Without flow-down language - or with weak language that doesn't specify coverage equivalence - the prime contractor creates a gap in the coverage chain that the operator may not discover until a claim occurs.
Standard Subcontractor Insurance Requirements in Oilfield Contexts
Oilfield subcontractor requirements should mirror or exceed the prime contractor's MSA requirements for equivalent scopes of work. Typical expectations:
| Coverage Type | Prime MSA Requirement | Subcontractor Equivalent |
|---|---|---|
| General Liability | $2,000,000 / $4,000,000 | Same; XCU removal required |
| Auto Liability | $1,000,000 | $1,000,000 |
| Workers' Compensation | Statutory | Statutory |
| Employers' Liability | $1,000,000/$1,000,000/$1,000,000 | Same |
| Pollution Liability | $2,000,000 | $1,000,000-$2,000,000 (scope-dependent) |
| Control of Well | $10,000,000 | Required for subsurface sub-operations |
| Umbrella / Excess | $10,000,000 | $5,000,000-$10,000,000 |
| Additional Insureds | Operator + Contractor | Operator + Contractor + Prime Contractor |
The Verification Obligation: Who Checks the Subcontractor?
This is the most common point of failure in oilfield subcontractor compliance. The question of who bears responsibility for verifying subcontractor insurance is frequently assumed rather than specified.

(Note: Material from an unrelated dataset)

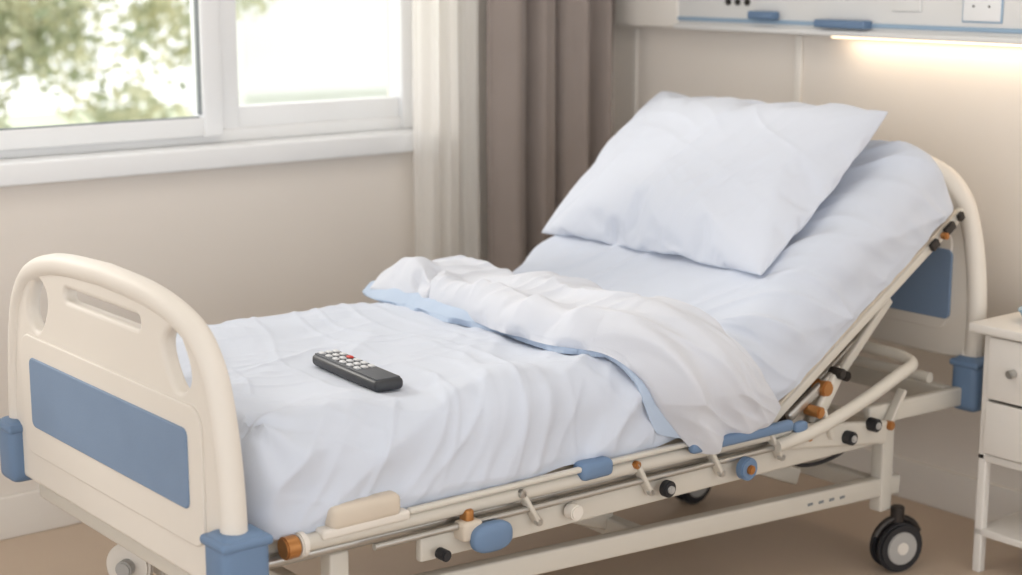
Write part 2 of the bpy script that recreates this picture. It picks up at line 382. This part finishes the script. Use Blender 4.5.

The practical standard: The prime contractor is contractually responsible to the operator for subcontractor compliance. The prime contractor must collect, review, and maintain subcontractor COIs - and must ensure subcontractors meet the flow-down requirements.
The operator's interest: Even when the prime contractor bears the compliance obligation, operators have a direct interest in subcontractor insurance because:
- Subcontractors may perform the highest-risk portions of the work
- The operator may not be named as additional insured on subcontractor policies if the flow-down wasn't enforced
- An uncovered subcontractor incident depletes prime contractor coverage that was sized to the entire scope
Best practice: Operators should require prime contractors to certify subcontractor compliance and to provide subcontractor COIs on request. Some operators conduct audit rights in their MSAs specifically for subcontractor compliance.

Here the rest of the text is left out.